TO DO. The lines to extract run from the first line of the material below to the line containing "bm = NB(); box(bm, (-.008, -.03, .005), (.010, .02, .012), M);", both included; leave the pictures behind.

INFORMATION SHOWN.
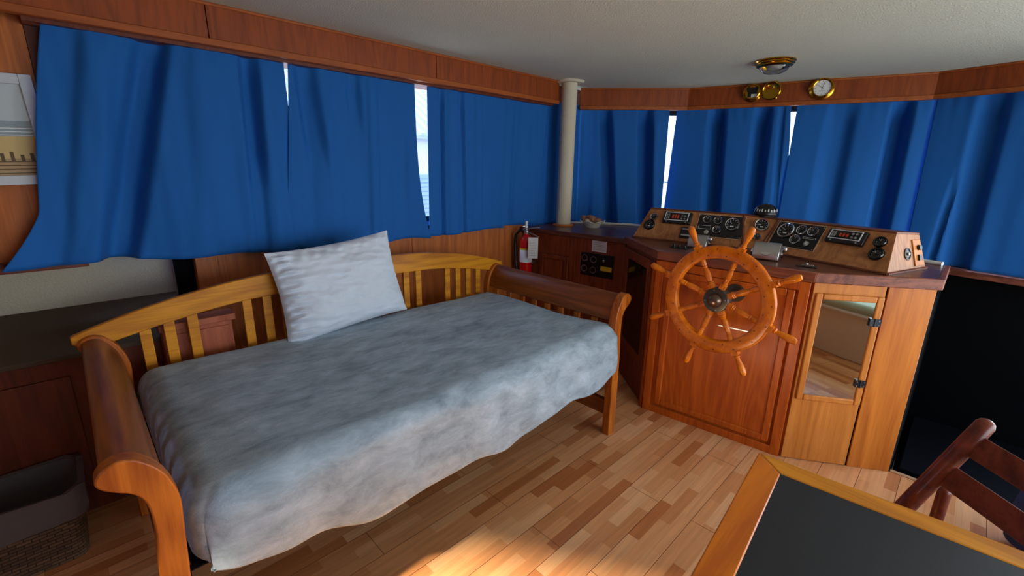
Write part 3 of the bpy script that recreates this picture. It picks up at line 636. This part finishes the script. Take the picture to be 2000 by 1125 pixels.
t = thing('cup_latch', 'small black and chrome latch set in the worktop above the mirrored door', 'latch', (2.577, .528, 1.0))
bm = NB(); M = Matrix.Translation((2.575, .528, 1.0)) @ Matrix.Rotation(radians(10), 4, 'Z'); box(bm, (-.022, -.045, 0), (.022, .045, .005), M); obj('plate', bm, 'black', t, bevel=.002)
bm = NB(); box(bm, (-.008, -.03, .005), (.010, .02, .012), M); lathe(bm, [(0, .022), (.008, .018), (.009, .01), (.006, .004)], M, 12); obj('catch', bm, 'chrome', t, bevel=.001)

# bowl of shells
bw = Matrix.Translation((3.09, 2.19, .985))
bm = NB(); seg = 40; prof = [(0, .004), (.055, .0), (.06, .006), (.075, .03), (.10, .05), (.098, .054), (.072, .034), (.05, .012), (0, .010)]
rings = lathe(bm, prof, bw, seg)
for ri in (4, 5):
    for i, v in enumerate(rings[ri]): v.co.z += .007*sin(i*2*pi*6/seg); v.co.x += .006*cos(i*2*pi/seg)*sin(i*2*pi*6/seg); v.co.y += .006*sin(i*2*pi/seg)*sin(i*2*pi*6/seg)
tag(obj('shell_bowl', bm, 'bowl'), 'pale green-white scalloped bowl holding shells on the side shelf', 'bowl')
for i, (dx, dy, dz, s, an, mt, lb) in enumerate([(-.02, .055, .062, .034, 20, 'shell', 'brown spiral shell heaped at the left of the bowl'), (-.01, .0, .066, .036, 70, 'shell', 'brown spiral shell on top of the middle of the bowl'), (.02, -.04, .05, .030, 130, 'shell', 'brown shell low at the right of the bowl'), (-.045, .012, .05, .022, 40, 'shellw', 'small cream shell at the front of the bowl'), (.03, .03, .06, .026, 200, 'shell', 'brown shell at the back of the bowl')]):
    M = bw @ Matrix.Translation((dx, dy, dz)) @ Matrix.Rotation(radians(an), 4, 'Z') @ Matrix.Rotation(radians(70), 4, 'X')
    bm = NB(); pts = []; rs = []
    s *= 1.3
    for q in range(34):
        a = q*.55; f = q/33; pts.append(M @ V3((cos(a)*s*.55*(1-f), sin(a)*s*.55*(1-f), s*1.5*f-s*.4))); rs.append(max(.0012, s*.5*(1-f)))
    tube(bm, pts, rs, 8); tag(obj('seashell', bm, mt), lb, 'shell', 'shells in the bowl')

# ================================================================== STEERING WHEEL
wc = V3((2.2, .797, .843)); wn = V3((-1, .021, .023)).normalized(); wa = V3((0, 0, 1)).cross(wn).normalized(); wb = wn.cross(wa)
WM = frame(wc, wa, wb)
SW = thing('steering_wheel', 'varnished wooden ship steering wheel with eight turned spokes on the helm cabinet', 'steering wheel', tuple(wc))
bm = NB(); lathe(bm, [(.204, -.018), (.204, .010), (.207, .014), (.211, .016), (.257, .016), (.262, .014), (.266, .008), (.266, -.004), (.260, -.008), (.260, -.012), (.254, -.018), (.204, -.018)], WM, 96); obj('rim', bm, 'wheel', SW)
for k_ in range(32):
    a = k_*2*pi/32+.1; r = .220 if k_ % 2 else .250; bm = NB(); lathe(bm, [(.0035, .0158), (.0035, .0168), (0, .0168)], at(WM, r*cos(a), r*sin(a)), 8); obj('rim_plug', bm, 'dashtrim', SW)
for k_ in range(8):
    a = 2.055-k_*pi/4; M = WM @ Matrix.Rotation(a, 4, 'Z') @ Matrix.Rotation(pi/2, 4, 'Y')
    bm = NB()
    prof = [(0, .055), (.014, .055), (.0145, .078), (.017, .08), (.017, .084), (.013, .087), (.015, .091), (.011, .095), (.013, .10), (.0155, .12), (.014, .145), (.010, .165), (.012, .168), (.012, .172), (.010, .175), (.013, .18), (.013, .208)]
    lathe(bm, prof, M, 16)
    b2 = .0155; box(bm, (-b2, -b2, .256), (b2, b2, .278), M)
    prof = [(.012, .276), (.0095, .282), (.014, .287), (.014, .290), (.0095, .294), (.0105, .304), (.015, .33), (.0175, .352), (.0165, .37), (.011, .381), (0, .384)]
    lathe(bm, prof, M, 18)
    box(bm, (-.013, -.013, .057), (.013, .013, .078), M)
    obj('spoke', bm, 'wheel', SW)
bm = NB(); lathe(bm, [(0, -.03), (.061, -.03), (.061, .012), (.058, .018), (.045, .020), (0, .020)], WM, 40)
hb = obj('hub', bm, 'bronze', SW)
bm = NB(); lathe(bm, [(.034, .020), (.036, .026), (.034, .036), (.026, .048), (.014, .055), (0, .057)], WM, 32); obj('hub_cap', bm, 'bronzek', hb)
for k_ in range(4): a = k_*pi/2+.2; bm = NB(); lathe(bm, [(.003, .02), (.003, .0215), (0, .0215)], at(WM, .049*cos(a), .049*sin(a)), 8); obj('hub_screw', bm, 'chrome', hb)
bm = NB(); lathe(bm, [(.02, -.03), (.02, -.215), (.045, -.215), (.05, -.232), (0, -.232)], WM, 24); obj('shaft', bm, 'bronze', SW)

# ================================================================== DAYBED
BD = thing('daybed', 'honey-coloured pine daybed with scrolled arms and a slatted back along the side wall', 'daybed', (1.02, 1.7, 0))
prof = [(-.050, .765), (-.057, .783), (-.048, .802), (-.030, .814), (-.013, .818), (.005, .814), (.022, .804), (.052, .768), (.070, .725), (.079, .68), (.079, .64), (.074, .55), (.068, .44), (.066, .2), (.066, 0), (.008, 0), (.008, .3), (.012, .49), (.022, .60), (.022, .65), (.018, .69), (.008, .715), (-.008, .733), (-.022, .742), (-.033, .75)]
XZ = lambda mx: Matrix(((mx, 0, 0, 0 if mx > 0 else 2.03), (0, 0, 1, 0), (0, 1, 0, 0), (0, 0, 0, 1)))
def smoothpoly(pts, n=3):
    out = []
    N = len(pts)
    for i in range(N):
        p0, p1, p2, p3 = pts[i-1], pts[i], pts[(i+1) % N], pts[(i+2) % N]
        if abs(p1[1]-p2[1]) > .05 or (p1[1] == 0): out.append(p1); continue
        for q in range(n):
            t = q/n; out.append(tuple(.5*((2*b)+(-a+c)*t+(2*a-5*b+4*c-d)*t*t+(-a+3*b-3*c+d)*t**3) for a, b, c, d in zip(p0, p1, p2, p3)))
    return out
sp_ = smoothpoly(prof)
for mx in (1, -1):
    for y0 in (1.195, 2.205):
        bm = NB(); prism(bm, sp_, y0, y0+.045, XZ(mx)); obj('scroll_post', bm, 'bedv', BD, bevel=.004)
    # rolled board between the posts
    bm = NB(); bp = [(-.045, .775), (-.044, .795), (-.025, .806), (-.008, .808), (.012, .798), (.038, .764), (.055, .725), (.062, .685), (.062, .672), (.040, .672), (.038, .70), (.026, .735), (.002, .765), (-.02, .772)]
    prism(bm, smoothpoly(bp), 1.238, 2.207, XZ(mx)); obj('arm_board', bm, 'bedarm', BD, bevel=.002)
    for y in (1.35, 1.47, 1.59, 1.695, 1.80, 1.905, 2.028, 2.148):
        bm = NB(); box(bm, (.042, y-.018, .20), (.058, y+.018, .665), XZ(mx) @ Matrix(((1, 0, 0, 0), (0, 0, 1, 0), (0, 1, 0, 0), (0, 0, 0, 1)))); obj('arm_slat', bm, 'bedv', BD, bevel=.002)
    bm = NB(); box(bm, (.03, 1.238, .115), (.058, 2.207, .205), XZ(mx) @ Matrix(((1, 0, 0, 0), (0, 0, 1, 0), (0, 1, 0, 0), (0, 0, 0, 1)))); obj('lower_rail', bm, 'bedarm', BD, bevel=.003)
def ztop(x): u = abs(x-1.015)/1.09; return .972-.145*u**2.6-.008*u
def zbot(x): u = abs(x-1.015)/1.0; return .862-.022*u-.085*max(0, u-.45)**1.6*2.2
bm = NB(); N = 60; xs = [-.07+2.17*i/N for i in range(N+1)]
pl = [(x, ztop(x)) for x in xs]+[(x, max(min(zbot(x), ztop(x)-.03), ztop(x)-.03-max(0, min(x+.07, 2.10-x))*1.1)) for x in reversed(xs)]
prism(bm, pl, 2.228, 2.255, XZ(1)); obj('back_rail', bm, 'bed', BD, bevel=.004)
for x in (.144, .223, .305, .516, .60, .68, .89, .97, 1.05, 1.265, 1.346, 1.427, 1.64, 1.723, 1.807, 1.89):
    bm = NB(); box(bm, (x-.019, 2.233, .30), (x+.019, 2.249, zbot(x)+.012)); obj('back_slat', bm, 'bed', BD, bevel=.002)
bm = NB(); box(bm, (.06, 2.228, .24), (1.97, 2.254, .32)); obj('lower_back_rail', bm, 'bed', BD, bevel=.003)
bm = NB(); box(bm, (.07, 1.235, .36), (1.96, 1.26, .43)); obj('side_rail', bm, 'black', BD, bevel=.003, label='dark blue-black side rail under the blanket')
bm = NB(); box(bm, (.08, 1.26, .38), (1.95, 2.2, .42)); mt = obj('slat_base', bm, 'dark', BD)
bm = NB(); box(bm, (.10, 1.215, .42), (1.93, 2.19, .60)); tag(obj('mattress', bm, 'navy', bevel=.05, seg=4), 'dark blue mattress under the grey blanket on the daybed', 'mattress')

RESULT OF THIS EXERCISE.
Write part 3 of the bpy script that recreates this picture. It picks up at line 636. This part finishes the script. Take the picture to be 2000 by 1125 pixels.
t = thing('cup_latch', 'small black and chrome latch set in the worktop above the mirrored door', 'latch', (2.577, .528, 1.0))
bm = NB(); M = Matrix.Translation((2.575, .528, 1.0)) @ Matrix.Rotation(radians(10), 4, 'Z'); box(bm, (-.022, -.045, 0), (.022, .045, .005), M); obj('plate', bm, 'black', t, bevel=.002)
bm = NB(); box(bm, (-.008, -.03, .005), (.010, .02, .012), M); lathe(bm, [(0, .022), (.008, .018), (.009, .01), (.006, .004)], M, 12); obj('catch', bm, 'chrome', t, bevel=.001)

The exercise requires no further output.